In fact, at the real root of California’s fiscal misery is the profligacy of arrogant, big-spending, left-wing legislators, who have treated taxpayers as if they exist only to support the government....
...Remarkably, even as they have driven California into the fiscal ditch (and demanded ever-higher taxes from its citizens), Evans and her colleagues remain the most highly compensated state legislators in the nation. Along with their six-figure salaries, taxpayers supply them with cars, gasoline and auto maintenance. As regular Californians’ budgets are stretched to the limit, many of the “cuts” the state Senate is debating for itself are laughable. They include whether to reduce the benefit that provides their staffers with two new pairs of glasses yearly (or sunglasses, for those who don’t wear glasses). The change would limit workers to one new pair – of course, courtesy of the taxpayers.

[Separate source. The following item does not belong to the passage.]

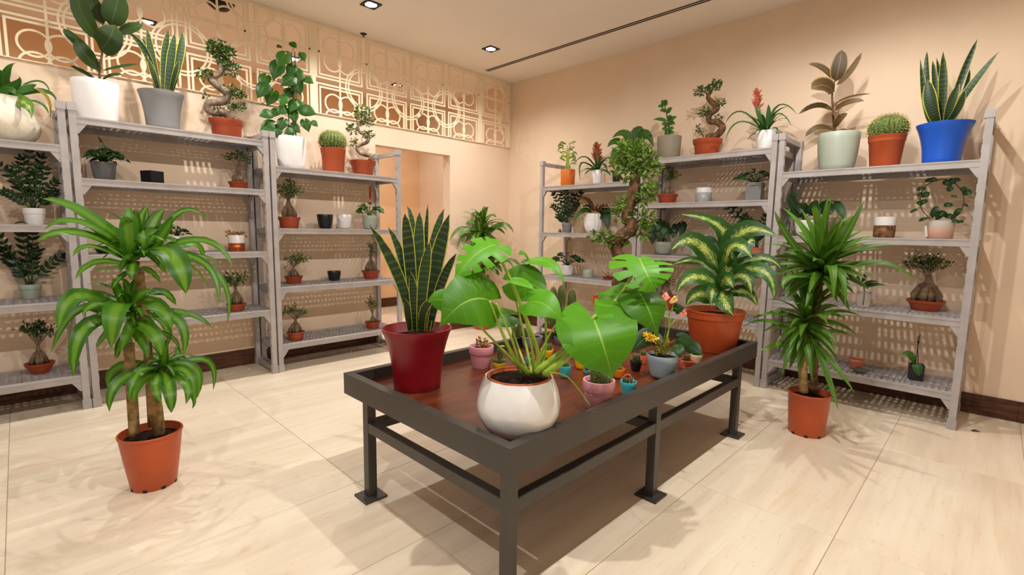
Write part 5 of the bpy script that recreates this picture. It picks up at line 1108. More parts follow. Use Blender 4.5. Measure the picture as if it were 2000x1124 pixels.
leaf(o, h, 'bamboo_leaf', 'lance', .0199, (-.0079,-.0063,.2901), (-.0529,-.0152,.3129), (-.0336,-.0753,.2657), .7, n=4)
leaf(o, h, 'bamboo_leaf', 'lance', .0199, (-.0059,-.0047,.3574), (.0248,.0108,.373), (.0382,.0278,.355), .7, n=4)
leaf(o, h, 'bamboo_leaf', 'lance', .0199, (-.0041,-.0032,.4226), (.0483,-.0165,.4313), (.0684,-.0095,.4167), .7, n=4)
o = thing('bromeliad', (1.5108,-.3126,1.575), 'bromeliad with a dull red flower in a white pot on the corner top shelf', 'plant'); h = toward(o)
pot(o, 'cyl', 'white_ceramic', .0474, .0373, .1378)
rosette(o, h, 41, (0,0,.1199), 16, .2564, .0295, 'bromeliad_leaf', el=(75,12), droop=1.9)
leaf(o, h, 'bromeliad_leaf', 'strap', .0218, (-.0085,-.006,.1424), (-.0828,-.0951,.2618), (-.1573,-.1721,.1759), .5, fold=.25)
leaf(o, h, 'bromeliad_leaf', 'strap', .0218, (-.0148,-.0105,.1425), (-.0885,-.1358,.1969), (-.0785,-.1532,.0268), .5, fold=.25)
leaf(o, h, 'bromeliad_leaf', 'strap', .0218, (.0105,.0074,.1423), (.0809,.0203,.2448), (.1672,.0567,.2185), .5, fold=.25)
leaf(o, h, 'bromeliad_leaf', 'strap', .0311, (.0105,.0074,.1423), (.0808,-.0165,.1878), (.1286,-.0072,.102), .6, fold=.25)
MB().tube(catmull([(-.0039,-.0028,.1378),(-.007,-.0049,.3109)], 5), [.0083,.0079,.0076,.0072,.0069,.0065], 7).build('flower_stem', 'stem_green', o)
leaf(o, h, 'bract_leaf', 'lance', .035, (-.004,-.0028,.2077), (.0165,.0116,.235), (.051,.0359,.2656), .7, n=4, name='bract')
leaf(o, h, 'bract_leaf', 'lance', .035, (-.0043,-.003,.2173), (-.0163,-.0198,.2441), (-.0369,-.0467,.2739), .7, n=4, name='bract')
leaf(o, h, 'bract_leaf', 'lance', .035, (-.0046,-.0032,.227), (-.0094,.0056,.2559), (-.0159,.0193,.2892), .7, n=4, name='bract')
leaf(o, h, 'bract_leaf', 'lance', .035, (-.0048,-.0034,.2366), (.0105,-.0023,.2629), (.0365,.0015,.2917), .7, n=4, name='bract')
leaf(o, h, 'bract_leaf', 'lance', .035, (-.0051,-.0036,.2463), (-.0249,-.0154,.2743), (-.0594,-.0365,.3061), .7, n=4, name='bract')
leaf(o, h, 'bract_leaf', 'lance', .035, (-.0054,-.0038,.2559), (.0055,.0104,.2841), (.0267,.0353,.3159), .7, n=4, name='bract')
leaf(o, h, 'bract_leaf', 'lance', .035, (-.0057,-.004,.2656), (-.0052,-.0155,.2917), (-.0057,-.0336,.3203), .7, n=4, name='bract')
leaf(o, h, 'bract_leaf', 'lance', .035, (-.0059,-.0042,.2752), (-.0192,-.0027,.3041), (-.0418,-.0023,.3374), .7, n=4, name='bract')
leaf(o, h, 'bract_leaf', 'lance', .035, (-.0062,-.0044,.2848), (.0093,.0023,.3116), (.0388,.0169,.3412), .7, n=4, name='bract')
leaf(o, h, 'bract_leaf', 'lance', .035, (-.0065,-.0046,.2944), (-.0184,-.0177,.3215), (-.0425,-.0416,.3518), .7, n=4, name='bract')
leaf(o, h, 'bract_leaf', 'lance', .035, (-.0068,-.0048,.3041), (-.007,.0062,.3329), (-.0038,.025,.3658), .7, n=4, name='bract')
leaf(o, h, 'bract_leaf', 'lance', .035, (-.007,-.005,.3137), (.0015,-.0106,.3395), (.017,-.0172,.3678), .7, n=4, name='bract')
leaf(o, h, 'bract_leaf', 'lance', .035, (-.0073,-.0052,.3233), (-.0216,-.0091,.3517), (-.0497,-.0197,.3842), .7, n=4, name='bract')
leaf(o, h, 'bract_leaf', 'lance', .035, (-.0076,-.0054,.3329), (.0016,.0037,.3605), (.0238,.0233,.3914), .7, n=4, name='bract')
leaf(o, h, 'bract_leaf', 'lance', .035, (-.0079,-.0055,.3425), (-.0101,-.0171,.3686), (-.0181,-.0378,.3975), .7, n=4, name='bract')
leaf(o, h, 'bract_leaf', 'lance', .035, (-.0081,-.0057,.3521), (-.0159,.0009,.3812), (-.0285,.0102,.4147), .7, n=4, name='bract')
o = thing('broad_leaf_plant', (1.7035,-.2726,1.575), 'broad leaved green plant in a black pot behind the bonsai crown', 'plant'); h = toward(o)
pot(o, 'cyl', 'black_pot', .0415, .0339, .1207)
leaf(o, h, 'mid_leaf', 'ovate', .1156, (.1119,.0727,.2601), (.157,.0543,.4501), (.2169,.0694,.4873), .6)
MB().tube(catmull([(-.0047,-.003,.1166),(.0284,.0185,.1853),(.1119,.0727,.2601)], 5), .0058, 5).build('stem', 'stem_green', o)
leaf(o, h, 'mid_leaf', 'ovate', .106, (.1112,.0723,.2791), (.0789,.0036,.443), (-.012,-.0793,.4141), .6)
MB().tube(catmull([(-.0047,-.003,.1166),(.0284,.0185,.1853),(.1112,.0723,.2791)], 5), .0058, 5).build('stem', 'stem_green', o)
leaf(o, h, 'mid_leaf', 'ovate', .1156, (.0953,.062,.2794), (.2037,.0847,.4487), (.3001,.1234,.3263), .6)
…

Ultimately, any honest assessment of California’s plight must assign responsibility for the state’s fiscal crisis – not to the taxpayers who voted for Prop. 13 three decades ago – but to the politicians who have subsequently exploited them without mercy. Indeed, if spending had simply reflected average population growth plus the average increase in the cost of living since 1991, there would now be a $15 billion surplus. After adjusting for inflation, the state now spends nearly 20% more per capita than it did 18 years ago; even as California’s tax revenues increased by 167% during that period, state spending exploded by 189%.